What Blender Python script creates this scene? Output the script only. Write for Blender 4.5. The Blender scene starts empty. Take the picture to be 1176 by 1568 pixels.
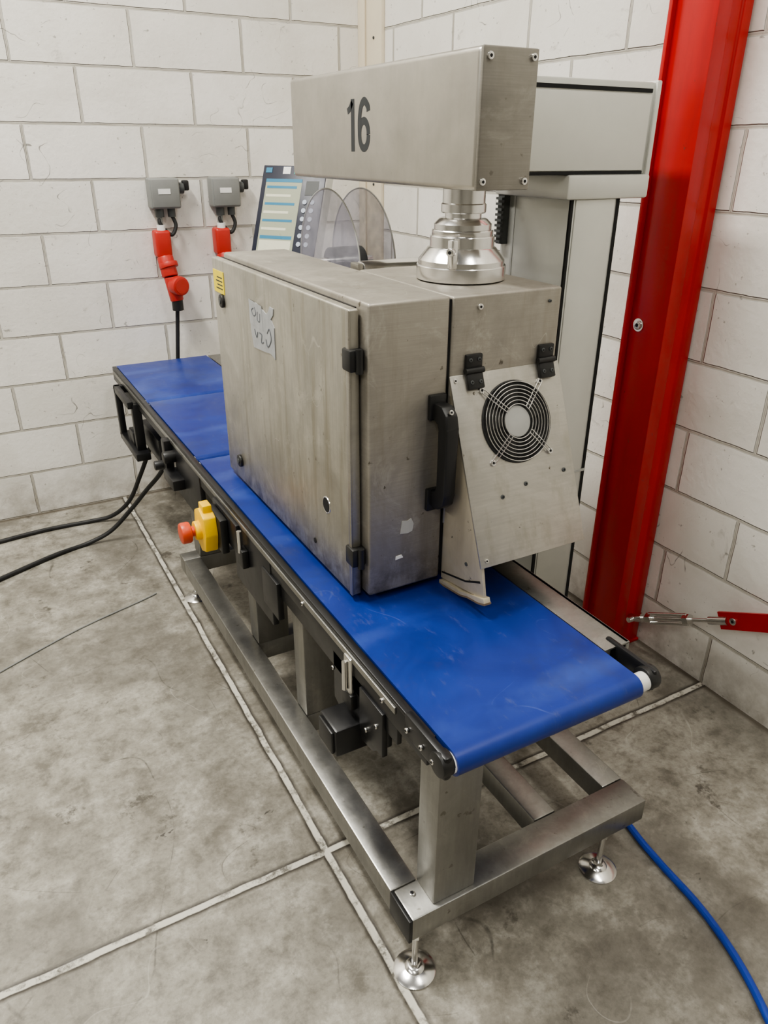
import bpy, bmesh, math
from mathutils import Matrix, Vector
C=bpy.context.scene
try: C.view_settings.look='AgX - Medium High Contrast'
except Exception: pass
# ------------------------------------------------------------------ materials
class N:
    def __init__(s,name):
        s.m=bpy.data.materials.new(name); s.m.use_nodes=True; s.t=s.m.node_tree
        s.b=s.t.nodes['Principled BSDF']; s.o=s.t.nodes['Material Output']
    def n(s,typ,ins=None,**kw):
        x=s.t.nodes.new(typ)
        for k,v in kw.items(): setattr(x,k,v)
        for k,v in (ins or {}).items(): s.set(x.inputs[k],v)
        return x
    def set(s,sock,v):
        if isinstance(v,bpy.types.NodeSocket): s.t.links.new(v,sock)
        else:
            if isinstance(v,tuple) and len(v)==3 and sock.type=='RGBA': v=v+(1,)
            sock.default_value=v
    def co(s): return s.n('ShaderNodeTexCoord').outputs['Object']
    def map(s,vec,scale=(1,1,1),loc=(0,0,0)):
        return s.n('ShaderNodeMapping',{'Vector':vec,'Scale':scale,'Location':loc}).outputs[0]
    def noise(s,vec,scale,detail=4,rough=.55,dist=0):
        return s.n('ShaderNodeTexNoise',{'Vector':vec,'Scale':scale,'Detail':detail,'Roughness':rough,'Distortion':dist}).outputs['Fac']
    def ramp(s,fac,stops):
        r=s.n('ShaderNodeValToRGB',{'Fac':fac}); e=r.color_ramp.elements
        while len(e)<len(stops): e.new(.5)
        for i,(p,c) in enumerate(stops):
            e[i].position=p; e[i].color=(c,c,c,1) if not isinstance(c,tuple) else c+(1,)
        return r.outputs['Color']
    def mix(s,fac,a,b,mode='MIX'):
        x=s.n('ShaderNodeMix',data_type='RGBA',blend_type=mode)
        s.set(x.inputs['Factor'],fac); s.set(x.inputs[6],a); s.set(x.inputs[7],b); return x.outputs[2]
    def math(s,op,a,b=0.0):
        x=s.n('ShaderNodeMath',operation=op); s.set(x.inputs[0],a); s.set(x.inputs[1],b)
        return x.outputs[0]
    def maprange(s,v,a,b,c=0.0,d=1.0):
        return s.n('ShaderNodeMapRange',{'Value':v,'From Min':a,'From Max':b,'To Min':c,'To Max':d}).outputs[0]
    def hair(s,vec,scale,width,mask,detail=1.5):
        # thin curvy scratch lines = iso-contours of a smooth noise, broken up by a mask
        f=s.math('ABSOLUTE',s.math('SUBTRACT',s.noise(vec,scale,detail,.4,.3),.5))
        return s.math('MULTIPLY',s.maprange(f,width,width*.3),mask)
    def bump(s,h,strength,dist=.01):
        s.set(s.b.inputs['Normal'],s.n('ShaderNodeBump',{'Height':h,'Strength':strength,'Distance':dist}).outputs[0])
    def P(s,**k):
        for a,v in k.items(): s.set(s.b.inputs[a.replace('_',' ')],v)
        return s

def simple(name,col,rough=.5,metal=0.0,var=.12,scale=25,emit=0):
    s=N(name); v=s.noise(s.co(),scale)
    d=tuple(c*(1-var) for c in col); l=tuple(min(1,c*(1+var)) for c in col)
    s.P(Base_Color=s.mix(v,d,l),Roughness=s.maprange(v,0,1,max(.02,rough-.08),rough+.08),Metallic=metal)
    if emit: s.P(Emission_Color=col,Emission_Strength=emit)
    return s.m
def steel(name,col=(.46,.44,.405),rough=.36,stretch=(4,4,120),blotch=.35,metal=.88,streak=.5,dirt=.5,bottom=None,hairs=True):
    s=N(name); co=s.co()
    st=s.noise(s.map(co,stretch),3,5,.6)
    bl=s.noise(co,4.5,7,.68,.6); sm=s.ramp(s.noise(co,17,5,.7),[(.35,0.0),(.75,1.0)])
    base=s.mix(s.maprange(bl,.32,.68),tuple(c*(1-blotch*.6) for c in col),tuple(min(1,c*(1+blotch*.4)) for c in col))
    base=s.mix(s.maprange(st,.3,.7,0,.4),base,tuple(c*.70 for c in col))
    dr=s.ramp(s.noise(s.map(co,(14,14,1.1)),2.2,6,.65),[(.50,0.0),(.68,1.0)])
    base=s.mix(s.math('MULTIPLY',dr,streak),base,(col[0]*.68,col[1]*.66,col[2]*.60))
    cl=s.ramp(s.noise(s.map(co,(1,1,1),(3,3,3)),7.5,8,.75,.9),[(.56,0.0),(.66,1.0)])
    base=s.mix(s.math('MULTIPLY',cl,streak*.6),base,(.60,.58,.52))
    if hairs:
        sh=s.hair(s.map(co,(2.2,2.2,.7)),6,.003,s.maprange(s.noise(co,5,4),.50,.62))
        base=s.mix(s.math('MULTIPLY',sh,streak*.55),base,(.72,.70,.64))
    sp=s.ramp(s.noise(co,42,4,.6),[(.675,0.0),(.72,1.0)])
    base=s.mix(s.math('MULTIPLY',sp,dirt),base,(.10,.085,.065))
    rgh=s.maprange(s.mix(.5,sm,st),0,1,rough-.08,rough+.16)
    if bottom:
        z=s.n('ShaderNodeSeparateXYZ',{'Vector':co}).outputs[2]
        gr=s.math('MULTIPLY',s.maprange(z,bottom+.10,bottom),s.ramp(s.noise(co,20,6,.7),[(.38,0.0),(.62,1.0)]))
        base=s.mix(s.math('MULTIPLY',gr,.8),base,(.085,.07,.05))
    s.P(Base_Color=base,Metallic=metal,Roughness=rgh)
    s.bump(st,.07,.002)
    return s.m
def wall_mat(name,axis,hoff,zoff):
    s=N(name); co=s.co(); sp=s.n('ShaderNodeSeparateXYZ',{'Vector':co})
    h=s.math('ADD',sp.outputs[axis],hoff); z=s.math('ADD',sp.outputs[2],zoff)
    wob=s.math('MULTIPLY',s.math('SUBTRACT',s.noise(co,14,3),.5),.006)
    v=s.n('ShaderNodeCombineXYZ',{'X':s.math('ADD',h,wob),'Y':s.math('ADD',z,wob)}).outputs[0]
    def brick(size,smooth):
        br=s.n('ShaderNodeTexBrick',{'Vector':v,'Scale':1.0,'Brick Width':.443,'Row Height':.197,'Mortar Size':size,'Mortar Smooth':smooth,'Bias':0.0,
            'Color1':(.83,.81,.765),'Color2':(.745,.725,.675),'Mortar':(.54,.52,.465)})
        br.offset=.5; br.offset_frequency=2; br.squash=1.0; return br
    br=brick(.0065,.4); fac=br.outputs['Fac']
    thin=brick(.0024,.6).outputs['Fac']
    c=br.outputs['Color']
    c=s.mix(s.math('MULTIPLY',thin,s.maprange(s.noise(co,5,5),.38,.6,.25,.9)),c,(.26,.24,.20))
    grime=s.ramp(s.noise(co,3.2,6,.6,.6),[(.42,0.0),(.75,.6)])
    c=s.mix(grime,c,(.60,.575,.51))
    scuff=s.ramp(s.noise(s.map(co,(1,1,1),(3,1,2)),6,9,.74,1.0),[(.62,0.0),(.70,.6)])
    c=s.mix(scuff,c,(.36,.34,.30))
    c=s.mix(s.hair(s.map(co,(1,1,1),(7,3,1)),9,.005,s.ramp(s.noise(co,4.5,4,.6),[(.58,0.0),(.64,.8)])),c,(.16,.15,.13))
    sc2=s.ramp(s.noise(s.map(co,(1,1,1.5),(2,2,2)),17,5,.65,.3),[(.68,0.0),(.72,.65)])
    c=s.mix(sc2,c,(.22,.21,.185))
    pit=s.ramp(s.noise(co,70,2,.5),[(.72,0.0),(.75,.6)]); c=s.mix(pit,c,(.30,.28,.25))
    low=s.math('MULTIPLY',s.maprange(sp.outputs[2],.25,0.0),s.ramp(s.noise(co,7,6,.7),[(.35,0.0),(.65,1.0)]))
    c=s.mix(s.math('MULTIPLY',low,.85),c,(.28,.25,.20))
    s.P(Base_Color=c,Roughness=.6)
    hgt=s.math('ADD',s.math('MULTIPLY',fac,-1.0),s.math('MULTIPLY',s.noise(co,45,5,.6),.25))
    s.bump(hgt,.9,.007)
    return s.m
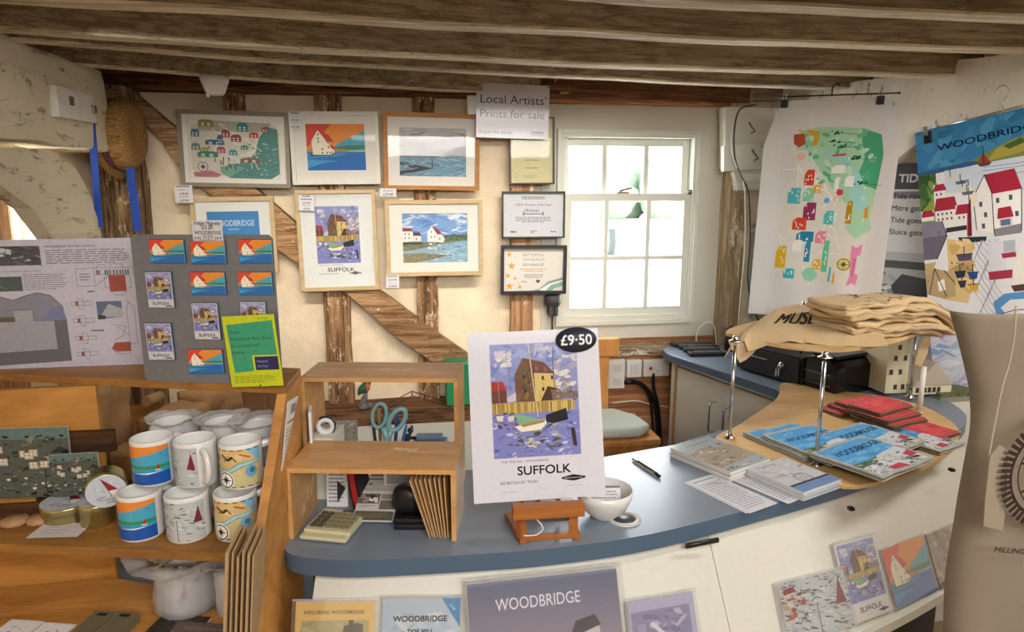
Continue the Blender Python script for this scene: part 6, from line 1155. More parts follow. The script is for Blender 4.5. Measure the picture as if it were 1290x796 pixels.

===============

• _Work to be completed_: Only the number is wanted: how many lines in the data include the string "Vector"?

• _Response to this exercise_: 6